**EXERCISE REQUIREMENTS:**
Copy out exactly the lines from the first line of the material below through the line containing "return Vector((a * Y, Y, 0))", and nothing beyond them.

**DATA EXTRACT:**
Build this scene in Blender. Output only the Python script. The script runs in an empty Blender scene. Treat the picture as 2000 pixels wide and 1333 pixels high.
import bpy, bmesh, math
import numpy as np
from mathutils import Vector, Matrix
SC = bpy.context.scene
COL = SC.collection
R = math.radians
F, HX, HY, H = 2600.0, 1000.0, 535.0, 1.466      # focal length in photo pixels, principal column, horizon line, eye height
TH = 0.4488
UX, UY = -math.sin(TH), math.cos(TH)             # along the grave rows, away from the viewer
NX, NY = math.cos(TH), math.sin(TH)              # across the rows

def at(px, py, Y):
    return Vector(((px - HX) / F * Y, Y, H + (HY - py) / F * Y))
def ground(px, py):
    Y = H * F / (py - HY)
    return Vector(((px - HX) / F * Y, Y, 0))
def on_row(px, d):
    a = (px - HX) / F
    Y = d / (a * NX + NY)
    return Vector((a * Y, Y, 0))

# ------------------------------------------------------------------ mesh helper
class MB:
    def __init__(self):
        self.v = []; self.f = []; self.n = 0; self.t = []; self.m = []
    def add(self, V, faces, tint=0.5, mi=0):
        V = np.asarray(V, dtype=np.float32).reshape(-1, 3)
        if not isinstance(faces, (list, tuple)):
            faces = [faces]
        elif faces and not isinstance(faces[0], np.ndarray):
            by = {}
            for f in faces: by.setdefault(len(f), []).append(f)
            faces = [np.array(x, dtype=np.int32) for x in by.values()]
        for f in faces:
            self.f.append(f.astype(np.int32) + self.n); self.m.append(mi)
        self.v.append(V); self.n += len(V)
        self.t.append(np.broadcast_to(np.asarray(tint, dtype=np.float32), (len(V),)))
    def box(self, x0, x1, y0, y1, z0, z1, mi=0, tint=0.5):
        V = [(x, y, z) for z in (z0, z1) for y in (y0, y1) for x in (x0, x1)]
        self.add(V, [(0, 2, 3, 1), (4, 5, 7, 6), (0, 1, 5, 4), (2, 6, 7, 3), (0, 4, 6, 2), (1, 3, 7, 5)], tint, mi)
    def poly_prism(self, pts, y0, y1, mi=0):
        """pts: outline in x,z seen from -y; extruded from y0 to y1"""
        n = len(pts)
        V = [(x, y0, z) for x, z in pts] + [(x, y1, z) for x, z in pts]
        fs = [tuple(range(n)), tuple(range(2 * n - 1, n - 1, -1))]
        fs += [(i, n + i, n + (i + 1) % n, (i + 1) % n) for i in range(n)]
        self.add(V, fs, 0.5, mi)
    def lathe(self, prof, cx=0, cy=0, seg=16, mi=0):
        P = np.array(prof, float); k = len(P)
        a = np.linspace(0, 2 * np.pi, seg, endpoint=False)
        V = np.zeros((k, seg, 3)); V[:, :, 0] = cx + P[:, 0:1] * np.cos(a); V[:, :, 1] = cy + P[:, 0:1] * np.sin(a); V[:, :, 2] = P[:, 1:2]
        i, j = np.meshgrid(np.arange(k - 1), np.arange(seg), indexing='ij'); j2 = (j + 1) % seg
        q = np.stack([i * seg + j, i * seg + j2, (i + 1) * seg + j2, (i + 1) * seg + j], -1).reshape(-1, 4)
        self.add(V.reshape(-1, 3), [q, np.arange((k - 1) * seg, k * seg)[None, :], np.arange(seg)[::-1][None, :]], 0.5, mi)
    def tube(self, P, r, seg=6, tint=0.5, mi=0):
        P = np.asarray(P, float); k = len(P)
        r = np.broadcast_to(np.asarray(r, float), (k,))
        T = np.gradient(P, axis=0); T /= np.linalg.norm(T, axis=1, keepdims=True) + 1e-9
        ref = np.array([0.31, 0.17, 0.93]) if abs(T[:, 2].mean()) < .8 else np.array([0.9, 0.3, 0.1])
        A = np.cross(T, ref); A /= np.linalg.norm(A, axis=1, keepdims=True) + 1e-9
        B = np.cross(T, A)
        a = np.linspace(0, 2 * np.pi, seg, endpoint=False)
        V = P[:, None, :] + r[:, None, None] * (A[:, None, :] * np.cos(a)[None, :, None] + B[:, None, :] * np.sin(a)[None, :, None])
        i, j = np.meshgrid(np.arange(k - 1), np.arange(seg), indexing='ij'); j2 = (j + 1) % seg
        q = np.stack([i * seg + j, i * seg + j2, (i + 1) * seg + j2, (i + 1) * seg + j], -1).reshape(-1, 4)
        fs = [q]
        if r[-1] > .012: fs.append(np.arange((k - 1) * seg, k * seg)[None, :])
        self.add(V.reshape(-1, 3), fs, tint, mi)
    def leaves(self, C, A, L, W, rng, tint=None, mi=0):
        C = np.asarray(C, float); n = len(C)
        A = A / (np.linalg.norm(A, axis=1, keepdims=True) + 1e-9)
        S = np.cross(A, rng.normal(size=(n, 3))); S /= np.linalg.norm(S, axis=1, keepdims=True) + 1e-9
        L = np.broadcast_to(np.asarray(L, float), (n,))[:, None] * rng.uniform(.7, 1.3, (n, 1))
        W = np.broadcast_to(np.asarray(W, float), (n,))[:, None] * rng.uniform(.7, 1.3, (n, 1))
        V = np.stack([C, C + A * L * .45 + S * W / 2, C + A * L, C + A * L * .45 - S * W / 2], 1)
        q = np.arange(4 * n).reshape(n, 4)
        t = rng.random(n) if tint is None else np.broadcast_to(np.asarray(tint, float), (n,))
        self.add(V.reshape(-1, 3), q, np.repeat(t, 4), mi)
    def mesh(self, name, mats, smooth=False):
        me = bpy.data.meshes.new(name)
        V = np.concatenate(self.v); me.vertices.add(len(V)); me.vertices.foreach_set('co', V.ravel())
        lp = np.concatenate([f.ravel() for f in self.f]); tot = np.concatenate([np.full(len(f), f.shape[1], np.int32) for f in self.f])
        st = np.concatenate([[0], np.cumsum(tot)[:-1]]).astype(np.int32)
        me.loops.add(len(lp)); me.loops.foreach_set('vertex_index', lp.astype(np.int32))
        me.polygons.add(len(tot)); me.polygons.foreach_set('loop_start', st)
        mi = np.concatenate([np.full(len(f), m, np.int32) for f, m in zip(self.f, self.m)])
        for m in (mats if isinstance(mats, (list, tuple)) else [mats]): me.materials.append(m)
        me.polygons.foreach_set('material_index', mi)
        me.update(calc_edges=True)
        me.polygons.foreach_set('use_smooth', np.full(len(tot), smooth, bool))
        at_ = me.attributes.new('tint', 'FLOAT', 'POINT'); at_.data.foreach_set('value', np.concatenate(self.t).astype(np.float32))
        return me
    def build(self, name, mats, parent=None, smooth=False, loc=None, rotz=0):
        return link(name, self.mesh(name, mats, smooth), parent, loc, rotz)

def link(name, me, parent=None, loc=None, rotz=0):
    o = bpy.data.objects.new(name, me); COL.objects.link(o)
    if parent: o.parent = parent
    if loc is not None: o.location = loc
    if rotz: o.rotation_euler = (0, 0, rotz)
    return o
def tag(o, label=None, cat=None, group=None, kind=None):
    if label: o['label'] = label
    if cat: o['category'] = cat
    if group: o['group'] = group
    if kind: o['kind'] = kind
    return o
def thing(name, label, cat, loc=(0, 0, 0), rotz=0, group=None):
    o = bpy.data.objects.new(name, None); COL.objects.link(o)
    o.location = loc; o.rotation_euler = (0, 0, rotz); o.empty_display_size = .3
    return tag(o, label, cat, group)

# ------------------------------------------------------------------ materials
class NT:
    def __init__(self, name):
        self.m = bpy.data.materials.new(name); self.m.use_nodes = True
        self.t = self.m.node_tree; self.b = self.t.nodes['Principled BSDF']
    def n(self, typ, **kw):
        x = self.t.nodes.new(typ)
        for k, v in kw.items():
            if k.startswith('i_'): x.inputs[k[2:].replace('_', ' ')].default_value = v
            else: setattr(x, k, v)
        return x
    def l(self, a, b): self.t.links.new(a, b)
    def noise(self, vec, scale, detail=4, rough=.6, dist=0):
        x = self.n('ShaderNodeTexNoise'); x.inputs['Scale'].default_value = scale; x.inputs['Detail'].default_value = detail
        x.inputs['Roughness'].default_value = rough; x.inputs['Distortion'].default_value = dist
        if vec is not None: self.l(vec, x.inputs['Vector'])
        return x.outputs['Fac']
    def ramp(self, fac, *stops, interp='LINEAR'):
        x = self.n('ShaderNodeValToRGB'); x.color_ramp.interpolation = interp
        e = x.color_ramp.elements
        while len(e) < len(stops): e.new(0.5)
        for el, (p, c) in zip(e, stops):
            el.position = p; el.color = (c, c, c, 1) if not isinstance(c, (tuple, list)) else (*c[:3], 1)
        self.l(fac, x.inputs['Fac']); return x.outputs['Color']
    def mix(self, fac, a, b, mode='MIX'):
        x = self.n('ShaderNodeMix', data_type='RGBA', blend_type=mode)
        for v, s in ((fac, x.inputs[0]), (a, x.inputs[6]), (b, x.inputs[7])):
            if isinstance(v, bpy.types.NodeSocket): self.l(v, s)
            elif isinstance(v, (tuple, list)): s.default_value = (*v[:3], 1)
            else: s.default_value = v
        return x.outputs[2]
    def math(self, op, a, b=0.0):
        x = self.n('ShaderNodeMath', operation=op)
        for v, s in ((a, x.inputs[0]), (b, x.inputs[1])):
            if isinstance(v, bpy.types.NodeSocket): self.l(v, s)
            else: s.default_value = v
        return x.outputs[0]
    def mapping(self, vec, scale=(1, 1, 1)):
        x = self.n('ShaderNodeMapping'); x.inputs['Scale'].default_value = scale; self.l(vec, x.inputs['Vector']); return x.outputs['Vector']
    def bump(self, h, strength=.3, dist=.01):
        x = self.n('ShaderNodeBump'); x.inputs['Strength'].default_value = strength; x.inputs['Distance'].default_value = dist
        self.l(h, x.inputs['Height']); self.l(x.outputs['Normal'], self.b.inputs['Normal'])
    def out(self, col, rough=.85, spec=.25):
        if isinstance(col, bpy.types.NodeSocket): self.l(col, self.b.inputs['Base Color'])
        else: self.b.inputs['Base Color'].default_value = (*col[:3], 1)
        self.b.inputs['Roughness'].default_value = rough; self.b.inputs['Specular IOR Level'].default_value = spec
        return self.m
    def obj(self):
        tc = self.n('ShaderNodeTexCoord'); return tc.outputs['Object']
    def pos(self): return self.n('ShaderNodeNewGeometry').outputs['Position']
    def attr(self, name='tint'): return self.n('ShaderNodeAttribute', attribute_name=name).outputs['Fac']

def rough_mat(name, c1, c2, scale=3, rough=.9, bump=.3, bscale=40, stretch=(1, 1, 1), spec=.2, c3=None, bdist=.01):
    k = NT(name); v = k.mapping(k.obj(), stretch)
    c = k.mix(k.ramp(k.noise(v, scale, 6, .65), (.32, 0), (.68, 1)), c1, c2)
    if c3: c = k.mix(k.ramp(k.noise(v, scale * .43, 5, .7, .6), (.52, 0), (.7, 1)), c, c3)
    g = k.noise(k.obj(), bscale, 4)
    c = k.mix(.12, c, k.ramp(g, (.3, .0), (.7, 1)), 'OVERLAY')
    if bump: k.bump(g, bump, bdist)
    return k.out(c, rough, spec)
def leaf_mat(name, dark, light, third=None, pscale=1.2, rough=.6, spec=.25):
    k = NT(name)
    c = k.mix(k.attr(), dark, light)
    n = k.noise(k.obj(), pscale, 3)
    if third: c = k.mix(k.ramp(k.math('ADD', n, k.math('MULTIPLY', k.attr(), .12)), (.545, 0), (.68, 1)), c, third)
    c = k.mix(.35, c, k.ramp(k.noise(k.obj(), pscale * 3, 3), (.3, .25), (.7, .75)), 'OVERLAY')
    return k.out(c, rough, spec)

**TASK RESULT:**
Build this scene in Blender. Output only the Python script. The script runs in an empty Blender scene. Treat the picture as 2000 pixels wide and 1333 pixels high.
import bpy, bmesh, math
import numpy as np
from mathutils import Vector, Matrix
SC = bpy.context.scene
COL = SC.collection
R = math.radians
F, HX, HY, H = 2600.0, 1000.0, 535.0, 1.466      # focal length in photo pixels, principal column, horizon line, eye height
TH = 0.4488
UX, UY = -math.sin(TH), math.cos(TH)             # along the grave rows, away from the viewer
NX, NY = math.cos(TH), math.sin(TH)              # across the rows

def at(px, py, Y):
    return Vector(((px - HX) / F * Y, Y, H + (HY - py) / F * Y))
def ground(px, py):
    Y = H * F / (py - HY)
    return Vector(((px - HX) / F * Y, Y, 0))
def on_row(px, d):
    a = (px - HX) / F
    Y = d / (a * NX + NY)
    return Vector((a * Y, Y, 0))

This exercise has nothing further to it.